Autorzy raportu zwracają uwagę, że najpowszechniej stosowanym obecnie rozwiązaniem, które wspiera innowacyjność, jest automatyzacja wykorzystująca pojedyncze maszyny. Została ona wdrożona w ponad 48 proc. firm, a 10,4 proc. ma ją w planach na najbliższy rok. Natomiast 30 proc. innowatorów chętnie stosuje technologie mobilne, a 27 proc. -automatyzację produkcji z wykorzystaniem współpracujących ze sobą maszyn. Dla porównania, robotyzację całościowej linii produkcyjnej wprowadziło 14,3 proc. firm. Takie technologie jak Internet rzeczy, Big Data, Cloud Computing, drukowanie przestrzenne (3D) czy mikro- i nanoelektronika, według drobnych graczy wciąż nie są w ich zasięgu.
Jak zdobyć fachowców
Eksperci podkreślają, że wprowadzanie na rynek nietuzinkowych pomysłów wymaga również odpowiednio wykwalifikowanych kadr. Kogo najczęściej poszukują przedstawiciele firm? 34 proc. menedżerów chce mieć u siebie absolwentów szkół zawodowych. Cenni są również osoby, które ukończyły politechniki. Fakt zdobywania przez nich praktycznej wiedzy już na etapie studiów jest dla pracodawcy ważnym atutem.
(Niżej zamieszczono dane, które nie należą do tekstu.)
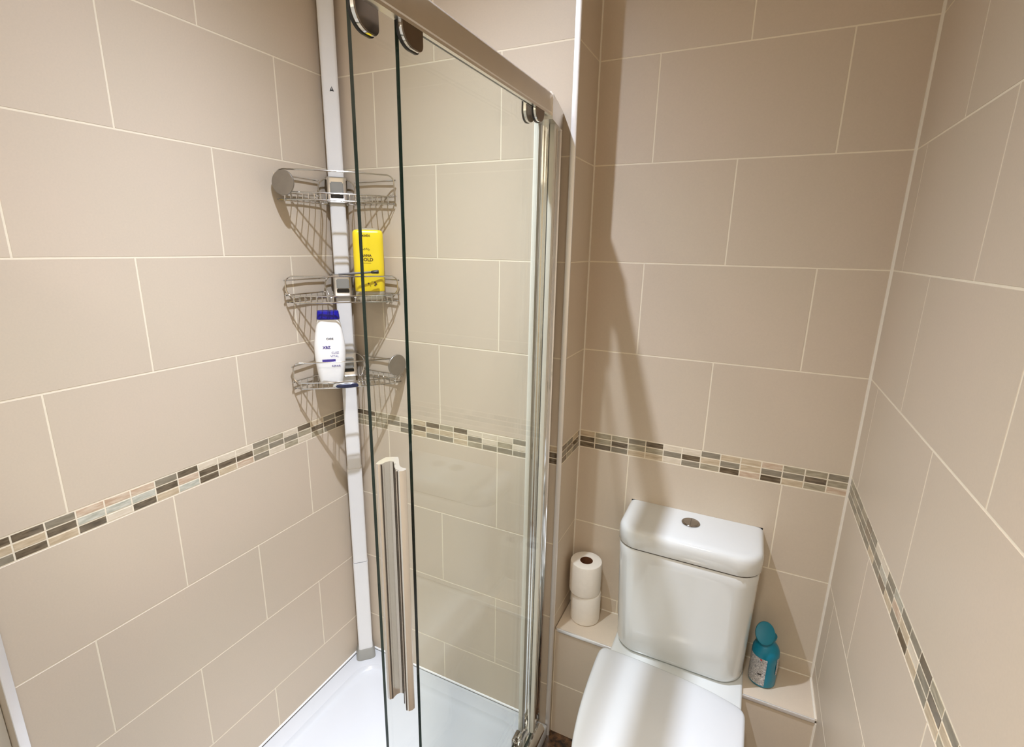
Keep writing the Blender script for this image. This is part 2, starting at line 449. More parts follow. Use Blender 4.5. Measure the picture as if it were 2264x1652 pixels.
# corner sealant beads and the bright metal tile trims
def bead(name, x, y, z0, z1, r=0.0042, mat=M_SIL):
    mb = MB(); mb.tube([(x, y, z0), (x, y, (z0 + z1) / 2), (x, y, z1)], r, mat, 8); return struct(mb.build(name))
bead('trim_1', W, NC, 0.398, CEIL, 0.0050)
bead('trim_2', BX, NC, 0.398, CEIL, 0.0034)
bead('trim_3', 0.0, 0.0, 0.043, CEIL, 0.0022)
bead('trim_4', W, 0.02, 0.0, 0.388, 0.0042)
mb = MB()   # L-shaped metal trim on the corner of the shower wall
prof = [(BX - 0.0105, -0.0006), (BX - 0.0105, -0.0024), (BX - 0.001, -0.0026), (BX + 0.0022, -0.0012), (BX + 0.0028, 0.002), (BX + 0.0022, 0.0045), (BX + 0.0003, 0.0045), (BX, -0.0004)]
mb.rings([[(x, y, z) for x, y in prof] for z in (0.0, CEIL)], M_TRIM, smooth=False)
struct(mb.build('trim_5'))
mb = MB()
prof = [(0.0006, -0.928), (0.003, -0.928), (0.0034, -0.9385), (0.0022, -0.9425), (-0.003, -0.9425), (-0.003, -0.9396), (0.0004, -0.9396)]
mb.rings([[(x, y, z) for x, y in prof] for z in (0.0, CEIL)], M_TRIM, smooth=False)
struct(mb.build('trim_6'))
# sealant along the tray
mb = MB()
mb.tube([(0.0, 0.0, 0.0445), (0.0, -0.5, 0.0445), (0.0, -0.935, 0.0445)], 0.0042, M_WSIL, 8)
mb.tube([(0.0, 0.0, 0.0445), (0.4, 0.0, 0.0445), (0.70, 0.0, 0.0445)], 0.0042, M_WSIL, 8)
struct(mb.build('trim_7'))

# ------------------------------------------------------------------ tiled shelf behind the toilet
sh = thing('tiled_shelf', 'beige tiled ledge with metal front edge running behind the toilet', 'shelf', (1.11, 0.09, 0.389))
mb = MB(); mb.box((BX + 0.002, 0.021, 0.3895), (W - 0.004, NC - 0.002, 0.398), M_TILE, 0.0006); mb.build('shelf_top', sh)
mb = MB(); mb.box((BX + 0.006, 0.0165, 0.3885), (W - 0.004, 0.0208, 0.3984), M_TRIM, 0.0005); mb.build('edge_trim', sh)
mb = MB(); mb.tube([(BX + 0.004, NC - 0.001, 0.3985), (1.1, NC - 0.001, 0.3985), (W - 0.003, NC - 0.001, 0.3985)], 0.002, M_SIL, 8)
mb.tube([(W - 0.0025, NC - 0.004, 0.3985), (W - 0.0025, 0.09, 0.3985), (W - 0.0025, 0.018, 0.3985)], 0.0035, M_SIL, 8); mb.build('sealant', sh)

# ------------------------------------------------------------------ shower tray
tr = thing('shower_tray', 'low white acrylic shower tray filling the left corner', 'shower tray', (0.38, -0.6, 0.0))
mb = MB()
n = 10
out = rrect(0.004, -1.225, 0.757, -0.003, 0.006, n)
inn = rrect(0.060, -1.16, 0.696, -0.055, 0.075, n)
def ring(P, z): return [(x, y, z) for x, y in P]
R = [ring(out, 0.001), ring(out, 0.0385), ring(inset(out, 0.0015), 0.0418), ring(inset(out, 0.004), 0.043),
     ring(inset(inn, -0.006), 0.043), ring(inset(inn, -0.002), 0.0424), ring(inn, 0.040), ring(inset(inn, 0.006), 0.034), ring(inset(inn, 0.014), 0.0295), ring(inset(inn, 0.03), 0.0272),
     ring(inset(inn, 0.055), 0.0262)]
mb.rings(R, M_TRAY)
mb.build('tray_body', tr)
mb = MB(); mb.lathe([(0.0, 0.0262), (0.045, 0.0262), (0.045, 0.0285), (0.038, 0.031), (0.0, 0.0315)], M_CHROME, (0.38, -1.02, 0)); mb.build('drain_cover', tr)

# ------------------------------------------------------------------ shower door
sd = thing('shower_screen', 'sliding glass shower door with chrome frame, partly slid open', 'shower door', (0.727, -0.6, 0.043))
RZ0, RZ1 = 1.817, 1.859
XO = 0.748
# top rail
mb = MB()
prof = [(XO, RZ0 + 0.002), (XO, RZ0 + 0.037), (XO - 0.004, RZ1), (0.732, RZ1), (0.728, RZ1 - 0.004), (0.728, RZ0), (0.740, RZ0), (0.740, RZ0 - 0.004), (XO - 0.0015, RZ0 - 0.004), (XO - 0.0015, RZ0 + 0.0005)]
mb.rings([[(x, y, z) for x, z in prof] for y in (-1.225, -0.118)], M_ALU, smooth=False)
mb.build('top_rail', sd)
# end bracket at the wall
mb = MB()
R = []
for t in [i / 6 for i in range(7)]:
    y = -0.124 + t * 0.122
    top = 1.861 - 0.004 * t - 0.004 * t ** 3
    xo = 0.7505 - 0.0215 * t
    R.append([(0.708, y, 1.806), (xo, y, 1.806), (xo, y, top - 0.006), (xo - 0.005, y, top), (0.712, y, top), (0.708, y, top - 0.004)])
mb.rings(R, M_ALU)
mb.build('end_bracket', sd)
# wall channel: several ribs
mb = MB()
def vprism(mb, poly, z0, z1, mat, smooth=False):
    mb.rings([[(x, y, z) for x, y in poly] for z in (z0, z1)], mat, smooth=smooth)
vprism(mb, [(0.703, -0.001), (0.703, -0.038), (0.706, -0.041), (0.7095, -0.041), (0.7095, -0.036), (0.713, -0.036), (0.713, -0.042), (0.722, -0.045), (0.727, -0.041), (0.7295, -0.034),
            (0.7270, -0.030), (0.7270, -0.012), (0.7300, -0.010), (0.7300, -0.001)], 0.060, 1.838, M_CHROME)
mb.build('wall_channel', sd)
mb = MB()
vprism(mb, [(0.7060, -0.0425), (0.7060, -0.076), (0.7085, -0.0785), (0.7125, -0.0785), (0.7125, -0.074), (0.7170, -0.074), (0.7200, -0.080), (0.7245, -0.079), (0.7255, -0.070), (0.7225, -0.0655), (0.7225, -0.0465)],
       0.070, 1.815, M_CHROME)
mb.build('magnet_profile', sd)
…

Firmy produkcyjne też chętnie włączają się w proces kształcenia zawodowego. Oferowanie praktyk studenckich lub zawodowych popiera ponad 93 proc. badanych.
Specjaliści podkreślają, że udział przedsiębiorców w kształceniu przyszłych specjalistów będzie odgrywać w modernizowaniu firm niebagatelną rolę. Tym bardziej, że pracownicy są głównym motorem wprowadzania i rozwijania nowych technologii w przedsiębiorstwach.
podpis:
Siła w specjalizacji
- Spośród wielu branż w Polsce, które obecnie znajdują się na fali wzrostowej należy wyróżnić motoryzacyjną. Powstało w niej wiele firm zakładanych zazwyczaj przez ludzi młodych, które wyspecjalizowały się w tworzeniu urządzeń przeznaczonych do produkcji krótkich serii lub nawet pojedynczych części samochodowych – mówi Tomasz Haiduk, dyrektor branż przemysłowych w firmie Siemens.